Is Samsung spying on you and stealing your data via that suspicious “chip” on phone battery

This video is doing rounds these days in social media especially in Asian countries like India, Pakistan and middle-east in which a Pakistani national shows a thin “chip” attached with the battery of a Samsung phone. This alleged “chip” has a circuit with its terminals attached with the battery. He peels off the battery’s outer paper covering and detaches the film (which was firmly glued to the battery). The person in the video is speaking “Urdu” and alleges that Samsung is stealing your data via this “chip” without your knowledge. He further says that this “spying chip” is not required for the proper functioning of the phone or battery. Therefore he urges “Galaxy” phone users to remove this “chip” from the battery and stay safe. But wait! before you peel off your expensive phone’s battery read the next half of this post first.
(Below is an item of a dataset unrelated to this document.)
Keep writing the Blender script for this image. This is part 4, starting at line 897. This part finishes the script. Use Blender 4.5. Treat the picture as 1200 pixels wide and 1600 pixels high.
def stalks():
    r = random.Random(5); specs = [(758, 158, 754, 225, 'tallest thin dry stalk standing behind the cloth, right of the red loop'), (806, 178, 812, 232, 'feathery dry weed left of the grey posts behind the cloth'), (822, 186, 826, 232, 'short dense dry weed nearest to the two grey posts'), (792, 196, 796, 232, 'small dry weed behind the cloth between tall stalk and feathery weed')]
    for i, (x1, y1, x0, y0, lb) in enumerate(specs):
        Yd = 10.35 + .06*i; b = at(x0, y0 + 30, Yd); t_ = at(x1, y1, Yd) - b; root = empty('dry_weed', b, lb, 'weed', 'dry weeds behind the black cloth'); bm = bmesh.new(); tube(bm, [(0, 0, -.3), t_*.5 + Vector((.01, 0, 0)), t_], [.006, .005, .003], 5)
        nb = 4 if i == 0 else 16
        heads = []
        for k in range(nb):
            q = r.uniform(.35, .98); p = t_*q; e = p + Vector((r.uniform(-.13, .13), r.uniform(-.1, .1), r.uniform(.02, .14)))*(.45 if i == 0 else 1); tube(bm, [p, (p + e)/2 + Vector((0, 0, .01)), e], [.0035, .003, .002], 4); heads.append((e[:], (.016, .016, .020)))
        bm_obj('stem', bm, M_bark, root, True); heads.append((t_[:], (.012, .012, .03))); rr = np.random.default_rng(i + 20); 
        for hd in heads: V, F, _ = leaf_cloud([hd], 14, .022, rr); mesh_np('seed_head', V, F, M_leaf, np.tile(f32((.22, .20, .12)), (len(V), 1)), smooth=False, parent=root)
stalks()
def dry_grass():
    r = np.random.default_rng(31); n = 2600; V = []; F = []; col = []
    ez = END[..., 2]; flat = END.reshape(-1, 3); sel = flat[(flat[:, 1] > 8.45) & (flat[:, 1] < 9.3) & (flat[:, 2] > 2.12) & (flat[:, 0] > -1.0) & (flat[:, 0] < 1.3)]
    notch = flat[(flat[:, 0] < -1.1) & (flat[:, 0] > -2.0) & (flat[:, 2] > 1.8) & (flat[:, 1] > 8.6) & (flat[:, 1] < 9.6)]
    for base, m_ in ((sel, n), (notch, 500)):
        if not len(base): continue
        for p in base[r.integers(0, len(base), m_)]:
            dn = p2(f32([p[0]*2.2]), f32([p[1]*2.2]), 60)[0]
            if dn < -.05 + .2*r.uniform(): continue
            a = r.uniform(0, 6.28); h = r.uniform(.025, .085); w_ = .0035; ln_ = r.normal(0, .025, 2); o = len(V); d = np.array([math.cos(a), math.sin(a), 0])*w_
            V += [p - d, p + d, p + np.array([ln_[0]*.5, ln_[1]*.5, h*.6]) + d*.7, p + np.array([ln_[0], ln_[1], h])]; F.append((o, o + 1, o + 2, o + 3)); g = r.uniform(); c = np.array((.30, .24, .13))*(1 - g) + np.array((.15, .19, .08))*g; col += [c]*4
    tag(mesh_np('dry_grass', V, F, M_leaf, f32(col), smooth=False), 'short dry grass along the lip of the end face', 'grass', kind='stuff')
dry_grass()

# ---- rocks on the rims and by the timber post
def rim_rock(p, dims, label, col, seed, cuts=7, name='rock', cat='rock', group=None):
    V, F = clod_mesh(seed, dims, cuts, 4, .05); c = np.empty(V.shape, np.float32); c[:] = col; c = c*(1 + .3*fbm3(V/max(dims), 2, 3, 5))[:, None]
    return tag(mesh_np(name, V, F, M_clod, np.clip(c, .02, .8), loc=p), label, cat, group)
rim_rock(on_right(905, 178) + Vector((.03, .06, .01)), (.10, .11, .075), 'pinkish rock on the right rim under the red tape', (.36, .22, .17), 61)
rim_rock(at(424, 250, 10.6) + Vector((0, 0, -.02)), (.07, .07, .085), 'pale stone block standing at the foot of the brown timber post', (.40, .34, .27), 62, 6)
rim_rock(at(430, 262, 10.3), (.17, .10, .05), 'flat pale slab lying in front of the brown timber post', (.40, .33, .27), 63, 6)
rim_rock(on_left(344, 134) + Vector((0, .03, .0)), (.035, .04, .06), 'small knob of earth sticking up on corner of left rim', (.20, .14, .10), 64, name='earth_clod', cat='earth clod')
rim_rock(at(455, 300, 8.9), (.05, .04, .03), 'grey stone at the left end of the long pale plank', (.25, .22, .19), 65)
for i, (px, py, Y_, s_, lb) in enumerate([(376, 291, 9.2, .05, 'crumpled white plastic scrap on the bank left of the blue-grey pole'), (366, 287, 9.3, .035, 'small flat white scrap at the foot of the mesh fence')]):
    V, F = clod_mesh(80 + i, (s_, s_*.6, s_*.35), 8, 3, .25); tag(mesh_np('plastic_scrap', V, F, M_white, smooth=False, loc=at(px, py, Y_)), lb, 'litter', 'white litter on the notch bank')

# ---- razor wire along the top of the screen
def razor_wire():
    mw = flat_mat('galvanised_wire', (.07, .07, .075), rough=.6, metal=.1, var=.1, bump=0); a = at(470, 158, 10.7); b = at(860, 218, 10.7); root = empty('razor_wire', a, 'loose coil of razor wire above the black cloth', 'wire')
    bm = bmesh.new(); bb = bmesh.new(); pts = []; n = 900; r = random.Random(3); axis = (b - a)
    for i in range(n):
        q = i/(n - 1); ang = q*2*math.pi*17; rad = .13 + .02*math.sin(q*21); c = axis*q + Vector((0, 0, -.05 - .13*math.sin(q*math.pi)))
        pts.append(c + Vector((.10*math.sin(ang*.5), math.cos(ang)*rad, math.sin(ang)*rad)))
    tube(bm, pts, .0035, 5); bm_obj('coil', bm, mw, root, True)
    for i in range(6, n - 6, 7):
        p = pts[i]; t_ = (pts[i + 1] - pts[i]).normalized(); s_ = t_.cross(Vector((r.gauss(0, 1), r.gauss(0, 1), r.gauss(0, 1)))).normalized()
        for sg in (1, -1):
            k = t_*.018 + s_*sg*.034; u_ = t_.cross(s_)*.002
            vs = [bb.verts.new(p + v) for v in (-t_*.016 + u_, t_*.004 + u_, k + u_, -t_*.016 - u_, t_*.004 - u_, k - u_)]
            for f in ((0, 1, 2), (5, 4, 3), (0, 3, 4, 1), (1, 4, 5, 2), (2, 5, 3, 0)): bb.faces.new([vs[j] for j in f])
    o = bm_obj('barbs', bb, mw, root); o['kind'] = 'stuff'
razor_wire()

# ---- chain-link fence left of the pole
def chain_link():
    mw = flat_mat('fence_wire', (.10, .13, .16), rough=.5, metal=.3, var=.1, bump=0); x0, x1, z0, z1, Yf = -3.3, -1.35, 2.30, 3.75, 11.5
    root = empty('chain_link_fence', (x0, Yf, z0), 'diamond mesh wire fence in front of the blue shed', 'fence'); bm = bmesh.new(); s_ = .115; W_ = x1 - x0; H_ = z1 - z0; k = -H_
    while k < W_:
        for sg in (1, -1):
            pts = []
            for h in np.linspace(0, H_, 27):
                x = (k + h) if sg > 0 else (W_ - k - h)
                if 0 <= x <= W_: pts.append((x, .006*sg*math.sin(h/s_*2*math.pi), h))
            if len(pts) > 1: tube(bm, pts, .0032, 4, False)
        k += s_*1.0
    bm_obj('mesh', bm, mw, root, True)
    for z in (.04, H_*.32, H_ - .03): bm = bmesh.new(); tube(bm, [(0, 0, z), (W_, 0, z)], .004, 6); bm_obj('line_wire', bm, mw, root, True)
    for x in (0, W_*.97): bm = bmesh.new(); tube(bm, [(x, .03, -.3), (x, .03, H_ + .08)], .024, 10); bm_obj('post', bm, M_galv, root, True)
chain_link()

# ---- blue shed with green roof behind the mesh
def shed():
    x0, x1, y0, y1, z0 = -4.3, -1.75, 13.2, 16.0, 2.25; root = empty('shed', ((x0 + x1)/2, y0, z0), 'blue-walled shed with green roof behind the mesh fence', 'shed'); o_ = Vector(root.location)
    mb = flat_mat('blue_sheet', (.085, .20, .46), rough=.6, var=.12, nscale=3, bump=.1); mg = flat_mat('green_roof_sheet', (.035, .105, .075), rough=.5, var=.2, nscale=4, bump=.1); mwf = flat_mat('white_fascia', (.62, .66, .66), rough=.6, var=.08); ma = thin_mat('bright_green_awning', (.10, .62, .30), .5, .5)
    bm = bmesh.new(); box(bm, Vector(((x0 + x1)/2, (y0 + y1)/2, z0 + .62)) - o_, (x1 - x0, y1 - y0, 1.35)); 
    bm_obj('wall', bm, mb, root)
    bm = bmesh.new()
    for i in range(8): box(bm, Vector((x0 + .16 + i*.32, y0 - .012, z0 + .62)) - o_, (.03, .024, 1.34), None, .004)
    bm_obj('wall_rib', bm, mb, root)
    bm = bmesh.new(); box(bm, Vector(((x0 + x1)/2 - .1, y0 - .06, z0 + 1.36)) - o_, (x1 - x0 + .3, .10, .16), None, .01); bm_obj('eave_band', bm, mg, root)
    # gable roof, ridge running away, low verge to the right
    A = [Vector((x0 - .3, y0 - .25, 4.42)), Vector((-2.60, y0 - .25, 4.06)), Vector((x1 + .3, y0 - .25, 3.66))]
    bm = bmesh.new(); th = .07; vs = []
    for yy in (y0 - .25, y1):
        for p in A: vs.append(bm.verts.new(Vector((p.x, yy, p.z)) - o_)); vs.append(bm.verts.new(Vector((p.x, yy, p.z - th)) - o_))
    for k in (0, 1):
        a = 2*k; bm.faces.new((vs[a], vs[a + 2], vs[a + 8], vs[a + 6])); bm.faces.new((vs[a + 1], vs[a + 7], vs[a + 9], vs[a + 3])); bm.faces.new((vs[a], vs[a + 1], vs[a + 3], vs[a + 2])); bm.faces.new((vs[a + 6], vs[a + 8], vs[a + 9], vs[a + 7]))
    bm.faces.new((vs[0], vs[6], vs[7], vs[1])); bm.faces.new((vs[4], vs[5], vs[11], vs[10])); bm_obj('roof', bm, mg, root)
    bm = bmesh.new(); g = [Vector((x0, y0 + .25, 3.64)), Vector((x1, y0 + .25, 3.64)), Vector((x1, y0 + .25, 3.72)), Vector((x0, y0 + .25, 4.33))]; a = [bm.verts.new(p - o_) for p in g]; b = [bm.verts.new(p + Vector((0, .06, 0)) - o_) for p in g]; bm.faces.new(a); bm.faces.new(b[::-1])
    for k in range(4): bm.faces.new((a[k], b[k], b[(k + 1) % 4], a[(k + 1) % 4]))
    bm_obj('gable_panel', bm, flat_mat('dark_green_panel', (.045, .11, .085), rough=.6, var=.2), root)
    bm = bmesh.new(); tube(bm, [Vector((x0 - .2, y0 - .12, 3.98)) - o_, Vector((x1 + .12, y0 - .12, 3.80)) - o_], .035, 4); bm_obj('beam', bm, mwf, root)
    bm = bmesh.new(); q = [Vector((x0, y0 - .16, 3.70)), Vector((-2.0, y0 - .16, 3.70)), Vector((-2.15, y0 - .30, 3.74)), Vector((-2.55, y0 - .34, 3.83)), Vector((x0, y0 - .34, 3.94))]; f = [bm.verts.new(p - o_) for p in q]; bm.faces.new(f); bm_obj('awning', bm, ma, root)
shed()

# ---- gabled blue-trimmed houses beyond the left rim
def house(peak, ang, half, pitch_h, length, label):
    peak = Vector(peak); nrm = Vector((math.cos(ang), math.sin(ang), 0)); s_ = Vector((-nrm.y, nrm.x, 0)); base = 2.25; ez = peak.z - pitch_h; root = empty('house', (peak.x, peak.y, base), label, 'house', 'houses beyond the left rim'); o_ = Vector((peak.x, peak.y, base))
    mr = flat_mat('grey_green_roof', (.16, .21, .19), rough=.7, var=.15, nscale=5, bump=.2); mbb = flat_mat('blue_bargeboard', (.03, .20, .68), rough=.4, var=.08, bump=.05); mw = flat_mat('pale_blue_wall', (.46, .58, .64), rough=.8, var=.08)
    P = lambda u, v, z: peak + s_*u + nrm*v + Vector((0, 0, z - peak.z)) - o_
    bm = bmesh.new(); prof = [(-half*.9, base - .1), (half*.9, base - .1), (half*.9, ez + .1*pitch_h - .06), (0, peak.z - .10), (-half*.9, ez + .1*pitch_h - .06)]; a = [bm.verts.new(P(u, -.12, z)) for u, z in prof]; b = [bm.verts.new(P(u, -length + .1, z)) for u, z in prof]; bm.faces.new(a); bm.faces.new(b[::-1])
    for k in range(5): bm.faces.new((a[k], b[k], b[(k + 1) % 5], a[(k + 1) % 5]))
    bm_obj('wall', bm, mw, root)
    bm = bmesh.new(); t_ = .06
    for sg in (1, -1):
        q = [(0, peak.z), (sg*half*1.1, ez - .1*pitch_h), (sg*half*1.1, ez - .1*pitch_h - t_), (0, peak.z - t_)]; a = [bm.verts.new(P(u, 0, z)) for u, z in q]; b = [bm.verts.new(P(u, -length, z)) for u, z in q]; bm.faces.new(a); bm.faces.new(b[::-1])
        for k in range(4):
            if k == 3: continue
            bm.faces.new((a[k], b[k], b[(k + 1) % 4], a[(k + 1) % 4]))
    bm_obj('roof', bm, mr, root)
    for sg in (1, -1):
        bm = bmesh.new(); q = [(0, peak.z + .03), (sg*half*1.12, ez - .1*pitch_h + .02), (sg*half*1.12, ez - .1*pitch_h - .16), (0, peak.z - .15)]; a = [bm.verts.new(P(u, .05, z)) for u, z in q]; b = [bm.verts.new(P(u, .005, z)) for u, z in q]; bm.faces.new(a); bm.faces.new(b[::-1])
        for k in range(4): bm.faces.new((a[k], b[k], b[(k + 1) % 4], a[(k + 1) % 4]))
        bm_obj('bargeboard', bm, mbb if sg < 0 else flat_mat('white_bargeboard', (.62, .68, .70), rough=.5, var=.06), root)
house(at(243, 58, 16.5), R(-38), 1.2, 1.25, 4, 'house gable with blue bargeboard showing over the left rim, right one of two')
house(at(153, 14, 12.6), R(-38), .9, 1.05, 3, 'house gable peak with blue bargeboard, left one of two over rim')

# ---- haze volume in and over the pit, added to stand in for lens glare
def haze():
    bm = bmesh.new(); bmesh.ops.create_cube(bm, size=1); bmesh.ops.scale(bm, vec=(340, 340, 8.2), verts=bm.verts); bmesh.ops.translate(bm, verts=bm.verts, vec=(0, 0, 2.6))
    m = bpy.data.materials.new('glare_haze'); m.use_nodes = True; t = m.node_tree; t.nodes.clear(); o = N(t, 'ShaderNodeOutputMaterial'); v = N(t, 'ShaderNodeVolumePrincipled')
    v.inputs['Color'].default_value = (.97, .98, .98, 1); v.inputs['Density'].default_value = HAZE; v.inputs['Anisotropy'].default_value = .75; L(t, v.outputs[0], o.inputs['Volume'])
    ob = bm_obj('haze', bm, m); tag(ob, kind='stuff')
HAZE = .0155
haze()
The truth – when we investigated the issue, the whole matter and the video turned out to be a hoax only. The so called “chip” shown in the video is actually an NFC antenna found in some high-end Samsung Android phones. As you may know, NFC (Near Field Communication) is a technology used for high-speed data transfer (like WiFi Direct) among compatible devices and to perform some other functions. Usually found in back cover of phones, sometimes phone makers pack NFC circuitry with the battery to reduce the use of duplicate batteries. Many phone tear-down videos and articles are available online (like this one by iFixit) which show this NFC circuit sheet attached with the battery. iFxit further says about this (in context of Galaxy Nexus phone) –

Not only does the 3.7 V, 1750 mAh battery power the phone, but the user manual states that it also doubles as the NFC antenna. There’s a sweet antenna hiding underneath the battery’s shiny wrapper. So if you ever want to buy a replacement battery (and keep NFC functional), ensure that the battery has the antenna.

Even user manuals of such phones also have this info if you carefully read them. So that’s it, nothing fishy about the alleged spying “chip”.